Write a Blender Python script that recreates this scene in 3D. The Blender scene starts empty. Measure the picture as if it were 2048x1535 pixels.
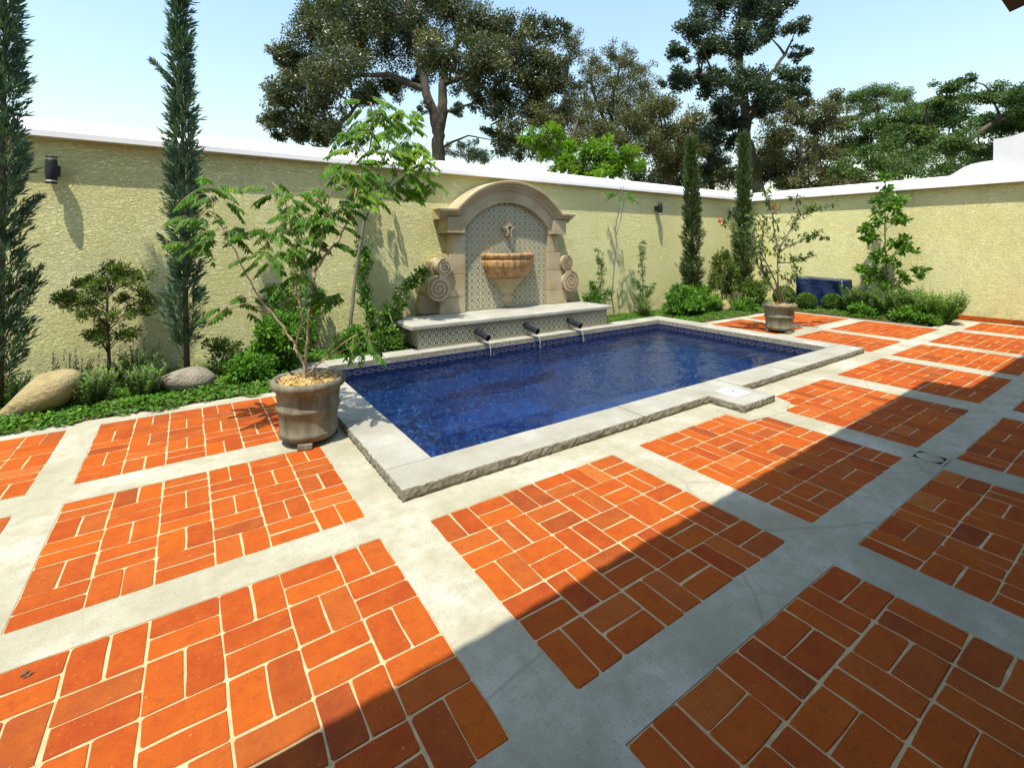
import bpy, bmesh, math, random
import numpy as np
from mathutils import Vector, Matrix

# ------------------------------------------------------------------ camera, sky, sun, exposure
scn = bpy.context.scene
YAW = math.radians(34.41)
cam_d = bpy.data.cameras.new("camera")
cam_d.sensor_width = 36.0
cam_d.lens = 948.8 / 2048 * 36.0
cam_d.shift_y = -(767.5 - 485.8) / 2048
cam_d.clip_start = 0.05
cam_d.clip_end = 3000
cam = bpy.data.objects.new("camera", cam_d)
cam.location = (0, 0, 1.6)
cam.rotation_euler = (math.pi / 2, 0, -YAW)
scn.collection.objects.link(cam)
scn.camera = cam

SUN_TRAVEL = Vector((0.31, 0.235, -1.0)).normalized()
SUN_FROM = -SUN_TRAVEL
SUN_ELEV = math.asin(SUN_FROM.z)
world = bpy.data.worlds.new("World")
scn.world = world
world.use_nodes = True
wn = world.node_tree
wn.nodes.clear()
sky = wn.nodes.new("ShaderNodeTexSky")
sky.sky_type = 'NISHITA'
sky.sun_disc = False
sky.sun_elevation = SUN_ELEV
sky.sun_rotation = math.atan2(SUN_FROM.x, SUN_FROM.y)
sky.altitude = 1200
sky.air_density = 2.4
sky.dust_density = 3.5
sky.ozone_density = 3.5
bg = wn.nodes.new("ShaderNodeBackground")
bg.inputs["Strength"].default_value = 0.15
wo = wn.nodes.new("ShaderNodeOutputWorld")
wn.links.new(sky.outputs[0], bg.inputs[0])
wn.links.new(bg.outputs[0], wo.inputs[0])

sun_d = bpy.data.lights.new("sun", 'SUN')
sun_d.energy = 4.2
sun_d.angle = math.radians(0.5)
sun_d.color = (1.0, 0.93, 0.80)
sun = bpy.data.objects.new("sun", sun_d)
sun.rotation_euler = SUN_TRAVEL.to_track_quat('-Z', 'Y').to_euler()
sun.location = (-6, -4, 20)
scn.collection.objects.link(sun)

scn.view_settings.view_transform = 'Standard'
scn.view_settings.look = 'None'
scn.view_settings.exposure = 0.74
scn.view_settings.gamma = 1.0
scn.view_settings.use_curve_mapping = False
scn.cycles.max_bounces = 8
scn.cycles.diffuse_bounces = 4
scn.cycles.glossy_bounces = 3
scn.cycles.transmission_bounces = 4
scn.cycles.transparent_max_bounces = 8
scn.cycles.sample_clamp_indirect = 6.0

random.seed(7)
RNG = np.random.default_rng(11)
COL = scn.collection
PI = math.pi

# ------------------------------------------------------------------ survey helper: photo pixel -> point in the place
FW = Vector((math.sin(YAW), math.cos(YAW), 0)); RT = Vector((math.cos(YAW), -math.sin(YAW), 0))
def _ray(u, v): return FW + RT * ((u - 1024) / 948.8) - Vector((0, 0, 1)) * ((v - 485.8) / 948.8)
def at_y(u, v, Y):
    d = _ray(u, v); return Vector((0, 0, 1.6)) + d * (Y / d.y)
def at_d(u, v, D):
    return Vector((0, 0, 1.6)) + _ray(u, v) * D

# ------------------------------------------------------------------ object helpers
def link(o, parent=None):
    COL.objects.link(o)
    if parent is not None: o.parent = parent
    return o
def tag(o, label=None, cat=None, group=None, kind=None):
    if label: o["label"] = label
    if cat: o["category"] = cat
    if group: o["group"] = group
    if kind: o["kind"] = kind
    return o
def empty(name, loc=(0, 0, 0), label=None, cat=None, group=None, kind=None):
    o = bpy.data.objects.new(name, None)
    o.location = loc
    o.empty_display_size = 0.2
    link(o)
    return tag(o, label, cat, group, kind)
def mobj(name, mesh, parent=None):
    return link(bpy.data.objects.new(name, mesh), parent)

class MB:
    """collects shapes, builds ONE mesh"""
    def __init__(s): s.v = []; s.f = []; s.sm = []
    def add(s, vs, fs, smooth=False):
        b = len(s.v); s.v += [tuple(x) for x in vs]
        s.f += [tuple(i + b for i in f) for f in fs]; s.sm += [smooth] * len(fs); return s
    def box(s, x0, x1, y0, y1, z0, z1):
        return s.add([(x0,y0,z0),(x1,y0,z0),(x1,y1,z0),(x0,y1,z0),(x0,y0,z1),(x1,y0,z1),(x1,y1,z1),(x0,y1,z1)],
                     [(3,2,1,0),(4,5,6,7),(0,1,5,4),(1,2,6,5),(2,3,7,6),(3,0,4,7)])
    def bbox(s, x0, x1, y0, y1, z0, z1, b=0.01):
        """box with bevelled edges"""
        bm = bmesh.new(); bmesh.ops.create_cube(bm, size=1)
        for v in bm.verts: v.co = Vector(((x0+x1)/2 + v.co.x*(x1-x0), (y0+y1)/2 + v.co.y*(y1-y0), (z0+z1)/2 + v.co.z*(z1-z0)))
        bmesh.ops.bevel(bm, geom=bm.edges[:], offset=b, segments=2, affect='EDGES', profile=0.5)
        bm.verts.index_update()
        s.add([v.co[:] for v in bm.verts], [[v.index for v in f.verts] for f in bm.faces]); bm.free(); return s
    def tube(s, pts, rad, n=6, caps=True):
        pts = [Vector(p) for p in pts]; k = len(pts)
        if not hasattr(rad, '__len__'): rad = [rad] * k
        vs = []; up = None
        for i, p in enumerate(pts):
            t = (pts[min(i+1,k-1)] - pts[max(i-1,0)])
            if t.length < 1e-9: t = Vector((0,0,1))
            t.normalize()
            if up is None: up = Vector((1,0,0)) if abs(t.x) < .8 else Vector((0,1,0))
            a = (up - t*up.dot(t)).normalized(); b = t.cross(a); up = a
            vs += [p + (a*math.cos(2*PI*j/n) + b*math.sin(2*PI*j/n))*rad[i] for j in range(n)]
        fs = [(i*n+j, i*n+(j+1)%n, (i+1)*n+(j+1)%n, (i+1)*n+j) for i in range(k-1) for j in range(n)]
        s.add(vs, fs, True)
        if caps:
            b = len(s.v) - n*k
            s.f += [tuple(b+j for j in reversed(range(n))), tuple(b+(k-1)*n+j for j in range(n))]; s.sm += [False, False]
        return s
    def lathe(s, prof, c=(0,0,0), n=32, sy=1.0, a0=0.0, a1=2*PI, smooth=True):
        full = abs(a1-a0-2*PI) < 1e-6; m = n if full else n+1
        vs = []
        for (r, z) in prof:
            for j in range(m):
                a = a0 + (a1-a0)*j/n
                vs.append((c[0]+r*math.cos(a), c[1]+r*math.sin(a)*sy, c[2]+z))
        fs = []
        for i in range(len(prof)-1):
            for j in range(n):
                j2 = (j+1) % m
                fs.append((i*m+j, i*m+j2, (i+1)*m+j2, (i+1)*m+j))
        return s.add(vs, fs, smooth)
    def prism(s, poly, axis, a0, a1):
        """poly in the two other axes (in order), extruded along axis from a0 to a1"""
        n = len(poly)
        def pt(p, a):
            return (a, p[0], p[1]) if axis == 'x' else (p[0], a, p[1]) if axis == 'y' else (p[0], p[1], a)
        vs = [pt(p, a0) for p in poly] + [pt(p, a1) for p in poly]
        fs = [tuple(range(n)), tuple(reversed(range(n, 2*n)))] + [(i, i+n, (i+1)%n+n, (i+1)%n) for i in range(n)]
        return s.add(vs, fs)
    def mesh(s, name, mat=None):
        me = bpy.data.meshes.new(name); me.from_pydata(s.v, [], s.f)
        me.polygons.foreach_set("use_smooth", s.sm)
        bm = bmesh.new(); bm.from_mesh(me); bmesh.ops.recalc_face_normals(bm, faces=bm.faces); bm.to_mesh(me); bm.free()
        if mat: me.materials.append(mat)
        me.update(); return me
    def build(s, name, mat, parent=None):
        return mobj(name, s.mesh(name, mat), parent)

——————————

Task objective →
Extract the lines exactly, please: the first line of the listing, the line with "from mathutils import Vector, Matrix", and every line between them, but no pictures.

Exercise response →
Write a Blender Python script that recreates this scene in 3D. The Blender scene starts empty. Measure the picture as if it were 2048x1535 pixels.
import bpy, bmesh, math, random
import numpy as np
from mathutils import Vector, Matrix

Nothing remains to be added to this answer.